しかし投薬しても状態はおさまらず、ベッドに拘束する事態に。(実はこのへんはうろ覚えだけど、なんかもう大変な状態で「えー!社会復帰は無理じゃん」って印象が残ってる。)

医師たちも原因がわからないようだし、困った親御さんらはほうぼうに相談したのだろう、誰かから霊能者を紹介されたらしい。藁にもすがる思いでその霊能者に会いに行くと、その霊能者は親御さんらを見るなり「うわ!大きな猫が……!娘さんは最近、猫にまつわるものを手に入れたはずです、それを処分してください」とすぐに言ったと。

帰宅し、彼女が部屋に飾っていたお土産の猫のポットをすぐ処分すると、容態はみるみる良くなり、二、三日でケロッと元通りになったそう。


なんじゃそりゃ。そんなヤバいものなら売ってた雑貨屋は何故平気だったんだ、とか色々思うが、リアルな怪談はというのはこんなふうに設定が甘く、ツッコミどころが多く、ホラー話としては大して怖くはないけど。

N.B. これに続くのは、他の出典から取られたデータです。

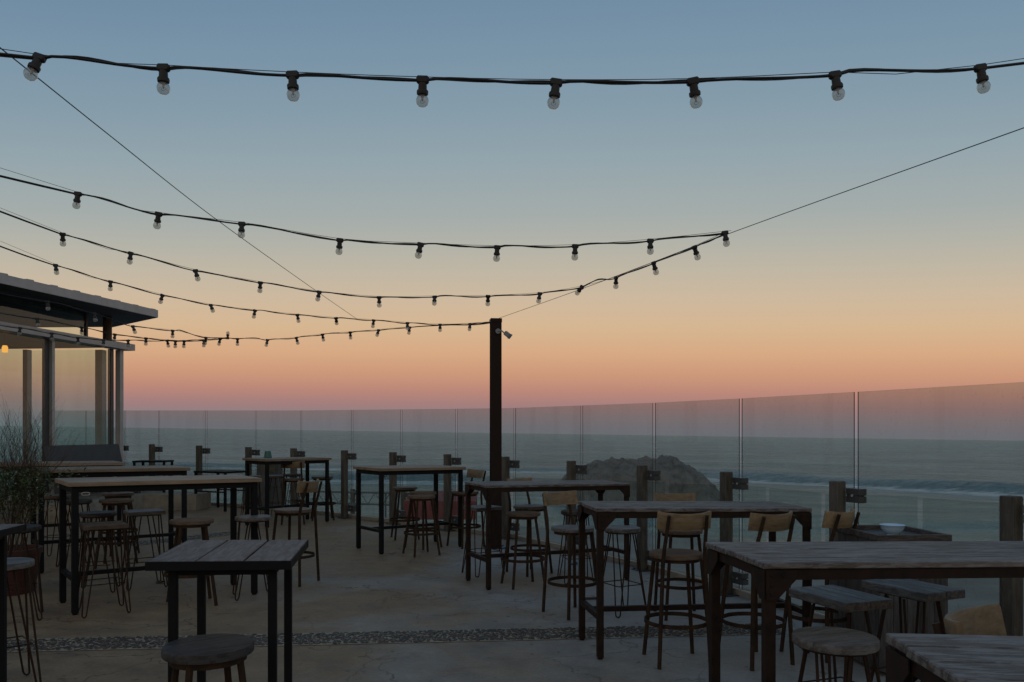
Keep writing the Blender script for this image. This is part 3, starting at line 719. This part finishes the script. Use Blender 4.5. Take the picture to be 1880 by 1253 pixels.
def put(kind, label, x, y, rz=None, seat=None, back=None, sc=1.0):
    if kind not in PROTO: PROTO[kind] = o = MK[kind]()
    else: o = dup(PROTO[kind])
    if back is not None: rz = math.atan2(-back[0], back[1])
    if rz is None: rz = random.uniform(0, PI / 2)
    o.location = FL(x, y); o.rotation_euler = (0, 0, rz); o.scale = (sc, sc, 1)
    o['label'] = label; o['group'] = GRP[kind]
    if seat:
        for ch in o.children:
            if ch.name.split('.')[0] == 'seat':
                key = (kind, seat)
                if key not in MATV:
                    me = ch.data.copy(); me.materials[0] = M[seat]; MATV[key] = me
                ch.data = MATV[key]
    return o
def sp_(kind, label, px, py, rz=None, seat=None, back=None, sc=1.0, z=.75):
    x, y = G(px, py, z); return put(kind, label, x, y, rz, seat, back, sc)
# around the pole and the right-hand tables
sp_('round', 'round brown stool behind the tan table left of the pole, nearest the glass', 743.6, 894.5, .3)
sp_('round', 'brown round stool hidden behind the front stool of the tan table by the pole', 777, 903.4, .9)
sp_('round', 'brown round stool in front of the tan table left of the pole', 773.5, 910, .55)
sp_('chair', 'bar chair with honey wood back just left of the brown pole', 853.7, 903, back=(.75, .6))
sp_('square', 'square hairpin stool at the left end of the grey table before the pole', 887, 929.5, .55, 'wood_seat_grey')
sp_('round', 'brown round stool in front of the grey table before the pole', 960.5, 941, .35)
sp_('chair', 'bar chair behind the grey table, its dark back just above the tabletop', 972.6, 929, back=(-.6, .75), seat='wood_seat_grey')
sp_('chair', 'bar chair with pale wood back between the two middle grey tables', 1051.4, 968.4, back=(-.56, .83), seat='wood_seat_grey')
sp_('hair', 'grey round hairpin stool between the two middle grey tables, beside the pale chair', 1141.7, 968.4, .5)
sp_('hair', 'dark hairpin stool behind the pale backed chair near the glass', 1058, 938, .2, 'wood_seat_dark')
sp_('chair', 'bar chair behind the grey table, honey back facing the camera near the glass', 1250, 972, back=(-.08, 1))
sp_('chair', 'bar chair seen from behind with wide honey back at the middle grey table', 1241, 1014.6, back=(.12, -.99))
x, y = G(1388, 1015.5, .75); put('chair', 'bar chair with honey back behind the large grey table, right of the wide backed chair', x - .02, y, back=(.42, -.9))
x, y = G(1506, 1009, .75); put('chair', 'bar chair with honey back just left of the cabinet with the bowl', x - .03, y, back=(.62, -.78))
put('chair', 'closest bar chair, pale curved back rising behind the bottom right table', 1.50, 2.25, back=(-.69, .72))
x, y = G(1541, 1090, .75); put('slab', 'thick grey slab stool under the large grey table, left one of two', x, y, math.radians(-70))
x, y = G(1674, 1074, .75); put('slab', 'thick grey slab stool by the cabinet, right one of two under the large table', x, y, math.radians(-66), 'wood_seat_grey')
sp_('hair', 'grey round stool standing left of the peeling bottom right table', 1533, 1168, .35, 'wood_seat_grey', sc=1.03)
# left side
sp_('round', 'dark round plank stool in front of the small square table', 383, 1183, .62, 'wood_seat_dark', sc=.92)
sp_('chair', 'bar chair with brown back at the right end of the closest long tan table', 538, 935, back=(.95, -.3))
sp_('hair', 'grey round hairpin stool under the right end of the closest long tan table', 464.5, 948, .4)
sp_('round', 'brown round stool just behind the small square table', 352, 954, .5, sc=1.04)
sp_('square', 'square hairpin stool in front of the closest long tan table', 190, 961, .62, 'wood_seat_brown')
sp_('square', 'square hairpin stool behind the closest long tan table, left of the brown round one', 265, 937, .6)
sp_('hair', 'black round stool just behind the square stool at the long tan table', 180, 940.5, .3, 'wood_seat_dark')
sp_('round', 'tan round stool under the closest long table, in front of its twin', 214, 917, .2)
sp_('round', 'tan round stool between the two long tan tables, farther of a close pair', 217, 905, .9)
sp_('hair', 'dark hairpin stool between the left ends of the two long tan tables', 139.6, 918, .7, 'wood_seat_dark')
sp_('hair', 'hairpin stool under the left end of the second long tan table, beside the shrub', 104, 909, .1, 'wood_seat_brown')
put('hair', 'dark round hairpin stool in front of the shrub in the maroon pot', -3.98, 6.5, .5, 'wood_seat_dark')
x, y = G(6, 1031, .75); put('hair', 'round hairpin stool behind the cropped dark table at the left edge', x, y, .75, 'wood_seat_grey')
sp_('chair', 'bar chair with its back to the camera at the far table with the teal pot', 538, 879, back=(.25, -.95))
sp_('hair', 'hairpin stool on the far side of the table with the teal pot', 538, 870.5, .4, 'wood_seat_dark')
sp_('round', 'round stool at the right end of the far table with the teal pot', 592, 875.5, .3, sc=1.05)
sp_('hair', 'hairpin stool in front of the grey slatted bin under the far table', 506, 872.8, .6, 'wood_seat_grey')
sp_('hair', 'hairpin stool at the left end of the far table with the teal pot', 462, 874, .2, 'wood_seat_grey')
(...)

が、現実問題としてはかなり怖い。(何ヶ月もせん妄状態だったらしいし。)


オカルト的な意味で本当に怖い話というのはそんなに無いものだが、理由と意味のわからない「変な話」は沢山ある。理由付けが可能だったり、物語として成立しないからわざわざ語られないだけだ。


結局、私は今のところ人生で1番怖かったのは、友達のストーカーが私の家まで電話して脅迫してきたことだな。

次点がシフト入れてない日にかかってくるバイト先の男の人からのダメ出し電話(「アレどこ!?」とか怒ってくる。店長に聞けや。)

あとバイトしてたスナックで、遠回しに断ってるのに何度も直電で飲みに誘ってくる常連客(留守電が何度も入る…)と、やはり直電で勧誘してくる日本生命の保険レディ。

「今から自殺する」って泣きながらお別れを言ってくる友達からの電話、などなど…

なので電話ってなんとなく怖い、今でも。


あと集合時間を過ぎてる頃に目が覚める寝坊もゾッとしますね。たまに夢に見ます。